Mon prédécesseur à la tête de la région Alsace, Adrien Zeller, avait mis en place cette taxe à Saverne, afin d'éviter la spéculation. Alors que la commune était en pleine expansion, il lui avait paru justifié et légitime que les logements du centre-ville soient loués.
Sur le principe, cette taxe ne soulève donc pas de difficulté. En revanche, je m'interroge sur l'instauration d'un double niveau. En instituant une taxe d'habitation sur les logements vacants, les communes incitent les propriétaires à louer leurs logements, ce qui leur permet de percevoir la taxe d'habitation sur ces logements.
Si l'on ajoute une « couche » supplémentaire, qui est celle de l'intercommunalité, n'entre-t-on pas alors uniquement dans une logique financière, si je puis m'exprimer ainsi ? Je ne voudrais pas que l'on cède à la tentation de créer une taxe supplémentaire dans les moments difficiles, lorsque les recettes sont rares, pour permettre aux collectivités d'obtenir les recettes nécessaires à la réalisation de leurs projets. Il s'agirait incontestablement d'une dérive.
Dans la commune, le maire et le conseil municipal sont les mieux à même de juger de la nécessité de mettre en place, le cas échéant, une taxe sur les logements vacants, car ce sont eux qui connaissent le mieux le marché.
Sur le principe, cette taxe ne soulève pas de difficultés, mais sur la forme, je suis plus réticent. Dans ces conditions, je m'en remets à la sagesse du Sénat sur les deux amendements identiques, auxquels je demande à M. Marc de bien vouloir se rallier.
M. le président. La parole est à M. François Fortassin, pour explication de vote.
M. François Fortassin. Après avoir écouté tous les intervenants, je suis tenté de déposer un sous-amendement afin de ramener la durée de la vacance à trois ans. Comme l'a souligné M. le rapporteur général, cinq ans, c'est un peu long.
M. le président. La parole est à M. le rapporteur général.
M. Philippe Marini, rapporteur général de la commission des finances. Mon cher collègue, je comprends votre intention, que j'ai d'ailleurs peut-être suscitée. Je crains toutefois qu'un tel sous-amendement ne soit ici mal placé. En fait, il faut modifier la disposition de base, qui crée la taxe sur les logements vacants. Nous pourrions revenir sur ce sujet lors de la discussion du projet de loi de finances rectificative, qui va passer dans notre ligne de mire dans quelques jours. (Sourires.)

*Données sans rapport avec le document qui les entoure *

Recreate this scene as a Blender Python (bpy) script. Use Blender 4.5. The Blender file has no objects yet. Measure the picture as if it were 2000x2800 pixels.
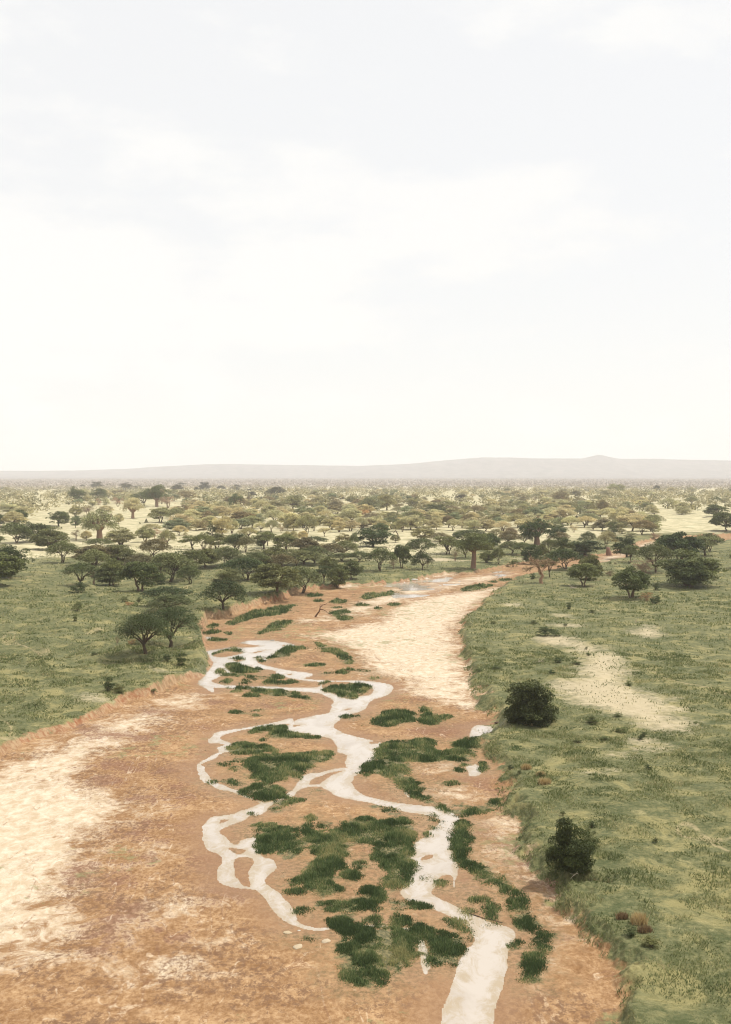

Monsieur le ministre, vous semblez considérer que la taxe sur les logements vacants serait perçue à deux niveaux. Je ne fais pas la même lecture de ces amendements. Ils prévoient que la taxe peut être transférée du niveau communal au niveau intercommunal ou qu'elle peut être instaurée par un EPCI si elle n'a pas été mise en place par la commune. La perception de cette taxe est liée à la compétence exercée en matière de logement. Il est donc légitime de penser qu'un EPCI compétent en matière de logement, social en particulier, doive disposer de cet outil.
Comme vous l'avez souligné, le maire est proche du terrain, il connaît bien le marché. Toutefois, si la taxe est instaurée directement par l'EPCI, il peut aussi en retirer quelques avantages. (Sourires.)
M. le président. La parole est à M. le ministre.
M. Philippe Richert, ministre. Monsieur le rapporteur général, nous ne faisons pas la même la lecture des amendements que vous. Si votre interprétation est la bonne, il faudra le préciser en commission mixte paritaire le précise.
M. le président. Je mets aux voix les amendements identiques n os II-521 et II-539.
(Les amendements sont adoptés.)
M. le président. En conséquence, un article ainsi rédigé est inséré dans le projet de loi de finances, après l'article 60, et l'amendement n° II-447 n'a plus d'objet.